Write ups for my picks so far.
Before Sunrise (1995) Dir. Richard Licklater
Isn't everything we do in life a way to be loved a little more?
-Celine
I will admit that my love for this series almost certainly exceeds their real cinematic value but I dont really care. Like your first love, they exist, perfect, and unspoiled in your mind.
There really is not much to the direction of this film, or its sequel which was my first pick in the 2000 draft, but this is not a film about direction; it's about character. Celine and Jessie feel like friends I have had my whole life. In some sick ways their relationship means as much to me as my own.

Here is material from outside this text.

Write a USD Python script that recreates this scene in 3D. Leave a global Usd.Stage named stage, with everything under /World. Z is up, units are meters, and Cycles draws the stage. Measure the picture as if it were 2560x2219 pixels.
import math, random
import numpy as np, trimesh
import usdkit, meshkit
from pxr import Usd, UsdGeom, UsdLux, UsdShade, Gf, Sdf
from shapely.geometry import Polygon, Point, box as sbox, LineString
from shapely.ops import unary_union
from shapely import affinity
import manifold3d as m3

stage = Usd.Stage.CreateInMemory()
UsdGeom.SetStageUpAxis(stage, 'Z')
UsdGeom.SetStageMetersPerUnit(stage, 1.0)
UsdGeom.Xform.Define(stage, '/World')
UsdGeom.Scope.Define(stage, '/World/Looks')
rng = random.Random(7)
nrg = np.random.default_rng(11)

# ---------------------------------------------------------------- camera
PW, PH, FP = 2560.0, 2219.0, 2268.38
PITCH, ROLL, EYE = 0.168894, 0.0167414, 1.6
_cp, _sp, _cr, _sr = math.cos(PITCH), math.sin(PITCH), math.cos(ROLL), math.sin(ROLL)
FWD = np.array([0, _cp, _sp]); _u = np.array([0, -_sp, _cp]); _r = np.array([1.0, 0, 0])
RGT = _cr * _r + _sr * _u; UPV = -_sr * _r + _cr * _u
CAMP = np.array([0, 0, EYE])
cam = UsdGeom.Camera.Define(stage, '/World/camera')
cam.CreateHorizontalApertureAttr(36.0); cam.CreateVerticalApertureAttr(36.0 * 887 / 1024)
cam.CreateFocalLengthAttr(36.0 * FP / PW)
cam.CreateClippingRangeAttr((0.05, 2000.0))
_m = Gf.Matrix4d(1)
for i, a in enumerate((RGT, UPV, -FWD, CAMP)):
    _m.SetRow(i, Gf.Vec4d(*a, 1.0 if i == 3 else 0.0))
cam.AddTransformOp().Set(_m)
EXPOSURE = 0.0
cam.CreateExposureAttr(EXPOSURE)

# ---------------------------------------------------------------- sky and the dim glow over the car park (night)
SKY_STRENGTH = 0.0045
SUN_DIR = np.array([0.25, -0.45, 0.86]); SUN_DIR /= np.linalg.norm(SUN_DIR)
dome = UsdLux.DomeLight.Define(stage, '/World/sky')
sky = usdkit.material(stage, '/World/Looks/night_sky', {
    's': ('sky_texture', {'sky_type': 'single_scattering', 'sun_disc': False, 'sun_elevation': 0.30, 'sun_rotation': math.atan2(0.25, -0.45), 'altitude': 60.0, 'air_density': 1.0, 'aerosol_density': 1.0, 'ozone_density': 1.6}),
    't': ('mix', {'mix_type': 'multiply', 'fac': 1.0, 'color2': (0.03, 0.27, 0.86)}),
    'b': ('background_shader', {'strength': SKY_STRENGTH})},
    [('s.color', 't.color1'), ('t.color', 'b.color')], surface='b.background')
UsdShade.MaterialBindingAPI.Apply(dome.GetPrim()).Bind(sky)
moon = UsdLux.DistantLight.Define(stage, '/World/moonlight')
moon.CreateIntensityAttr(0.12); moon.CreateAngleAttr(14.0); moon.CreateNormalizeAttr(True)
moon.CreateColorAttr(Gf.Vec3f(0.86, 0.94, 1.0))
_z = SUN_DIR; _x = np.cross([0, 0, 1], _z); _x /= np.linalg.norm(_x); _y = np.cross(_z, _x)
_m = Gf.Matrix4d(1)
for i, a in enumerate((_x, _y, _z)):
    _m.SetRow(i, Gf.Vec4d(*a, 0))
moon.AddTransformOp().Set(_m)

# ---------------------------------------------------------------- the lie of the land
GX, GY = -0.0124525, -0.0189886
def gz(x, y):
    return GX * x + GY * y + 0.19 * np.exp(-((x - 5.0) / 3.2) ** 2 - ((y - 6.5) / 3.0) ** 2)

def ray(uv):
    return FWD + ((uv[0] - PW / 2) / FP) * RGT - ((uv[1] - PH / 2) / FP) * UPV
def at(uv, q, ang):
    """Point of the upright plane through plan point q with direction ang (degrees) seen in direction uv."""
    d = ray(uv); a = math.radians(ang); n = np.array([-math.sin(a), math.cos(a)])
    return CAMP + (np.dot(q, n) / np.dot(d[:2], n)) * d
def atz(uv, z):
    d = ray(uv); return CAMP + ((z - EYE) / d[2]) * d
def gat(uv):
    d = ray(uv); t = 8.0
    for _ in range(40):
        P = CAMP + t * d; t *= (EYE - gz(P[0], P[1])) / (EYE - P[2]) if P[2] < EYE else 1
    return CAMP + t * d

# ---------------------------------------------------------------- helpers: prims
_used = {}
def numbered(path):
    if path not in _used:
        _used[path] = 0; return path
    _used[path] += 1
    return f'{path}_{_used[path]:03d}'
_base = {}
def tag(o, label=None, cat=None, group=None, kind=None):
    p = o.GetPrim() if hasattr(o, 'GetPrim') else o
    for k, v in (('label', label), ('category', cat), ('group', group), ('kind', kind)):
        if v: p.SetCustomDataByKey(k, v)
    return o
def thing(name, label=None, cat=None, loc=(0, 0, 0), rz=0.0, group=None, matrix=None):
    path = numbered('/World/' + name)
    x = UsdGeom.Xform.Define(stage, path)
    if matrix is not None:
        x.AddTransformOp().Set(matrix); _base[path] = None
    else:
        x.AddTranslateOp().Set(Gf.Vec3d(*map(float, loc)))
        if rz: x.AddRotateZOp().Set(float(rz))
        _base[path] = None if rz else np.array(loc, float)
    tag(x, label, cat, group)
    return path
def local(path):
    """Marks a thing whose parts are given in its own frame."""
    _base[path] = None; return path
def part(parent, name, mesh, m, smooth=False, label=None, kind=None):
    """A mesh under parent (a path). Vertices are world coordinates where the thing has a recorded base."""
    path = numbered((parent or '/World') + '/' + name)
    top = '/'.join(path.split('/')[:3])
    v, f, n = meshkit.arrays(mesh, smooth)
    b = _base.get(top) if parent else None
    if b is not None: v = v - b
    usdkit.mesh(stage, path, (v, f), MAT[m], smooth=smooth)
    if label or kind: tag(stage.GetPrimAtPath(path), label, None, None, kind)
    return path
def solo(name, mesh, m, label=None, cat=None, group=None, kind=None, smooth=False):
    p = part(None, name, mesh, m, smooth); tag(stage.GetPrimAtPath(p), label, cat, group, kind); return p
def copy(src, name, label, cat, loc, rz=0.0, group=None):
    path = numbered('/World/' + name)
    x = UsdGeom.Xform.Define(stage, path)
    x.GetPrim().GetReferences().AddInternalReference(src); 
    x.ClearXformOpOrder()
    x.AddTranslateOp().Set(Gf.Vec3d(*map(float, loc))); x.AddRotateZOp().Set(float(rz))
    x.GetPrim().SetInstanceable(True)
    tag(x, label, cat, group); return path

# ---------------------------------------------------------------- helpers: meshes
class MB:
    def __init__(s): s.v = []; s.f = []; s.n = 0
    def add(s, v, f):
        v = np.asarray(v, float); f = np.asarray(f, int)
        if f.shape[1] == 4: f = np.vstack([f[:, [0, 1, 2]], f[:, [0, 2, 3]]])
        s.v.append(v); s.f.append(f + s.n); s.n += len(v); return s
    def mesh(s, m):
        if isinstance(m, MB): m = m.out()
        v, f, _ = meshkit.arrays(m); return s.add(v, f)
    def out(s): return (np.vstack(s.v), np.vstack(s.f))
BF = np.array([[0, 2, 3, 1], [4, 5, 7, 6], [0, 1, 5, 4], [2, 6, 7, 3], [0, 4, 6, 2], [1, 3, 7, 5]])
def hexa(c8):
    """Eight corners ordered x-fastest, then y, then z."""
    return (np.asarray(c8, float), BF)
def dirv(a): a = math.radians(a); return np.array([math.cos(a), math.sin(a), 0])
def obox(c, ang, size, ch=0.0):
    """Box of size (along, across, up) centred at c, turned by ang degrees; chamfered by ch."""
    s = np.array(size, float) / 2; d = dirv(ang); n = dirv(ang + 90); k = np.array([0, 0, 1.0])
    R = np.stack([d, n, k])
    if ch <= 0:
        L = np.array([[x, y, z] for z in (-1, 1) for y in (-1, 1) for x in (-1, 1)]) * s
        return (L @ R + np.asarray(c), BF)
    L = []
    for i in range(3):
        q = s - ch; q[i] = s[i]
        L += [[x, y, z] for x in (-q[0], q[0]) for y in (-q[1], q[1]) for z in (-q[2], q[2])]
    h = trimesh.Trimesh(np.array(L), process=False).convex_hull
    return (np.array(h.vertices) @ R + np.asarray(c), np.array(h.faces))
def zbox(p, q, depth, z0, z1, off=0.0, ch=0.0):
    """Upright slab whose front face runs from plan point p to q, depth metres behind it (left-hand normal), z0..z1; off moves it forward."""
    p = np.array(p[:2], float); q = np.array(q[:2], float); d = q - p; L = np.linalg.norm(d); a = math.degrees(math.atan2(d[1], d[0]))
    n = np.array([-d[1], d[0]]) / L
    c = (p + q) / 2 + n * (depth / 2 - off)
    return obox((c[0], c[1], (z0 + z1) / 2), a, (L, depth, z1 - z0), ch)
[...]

In some ways I am always hesitant to recommend them because I honestly think they cannot be loved, like I love them, unless they were experienced, like I experienced them. I saw Sunrise when I, like Jesse and Celine, was in my 20's and just learning about the world and relationships. I then saw Sunset when I, like Jessie and Celine, was in my 30's and knew much more about the world and little more about love.
Their life is my life.
The Big Lebowski (1998) dirs. The Coens
I guess that's the way the whole durned human comedy keeps perpetuatin' itself.
- The Stranger
It's hard to rank Coen films since they are all universally great (I like to pretend the Tom Hanks one does not exist), but in any ranking Lebowski would be very near the top. It's the funniest Coen film, yes funnier than
Raising Arizona!
Filmed with the odd-ball but oddly real characters the Coens are so good at creating and packed with questions about morality, politics, criminology, and society it is more than a comedy, for many it is a religion which has spawned dozens of annual Lebowski-fests since 2002.
It is rare among comedies, it can make you laugh the 20th time.
Exotica (1994) dir. Atom Egoyan
He comes in here every other night. He has his favorite drink, and his favourite table, with his favorite dancer. Sometimes he has to wait for her, and sometimes she's waiting for him, to protect him. She's his angel.
-Erin
Egoyan's other masterpiece was already chosen in this draft but I (like Dom) think this is his greatest film. It tells the interconnected story of several people all connect through a strip club. A man crippled by grief who finds solace with a stripper. A gay man who is desperate for for love. A man paralyzed by jealousy.
Egoyan created a film incredibly incisive about sexuality, jealousy, longing and grief. He would revisit the latter in the other film already drafted but with Exotica he creates a mood and longing that is rare in film and a brutally honest depiction of love and lust.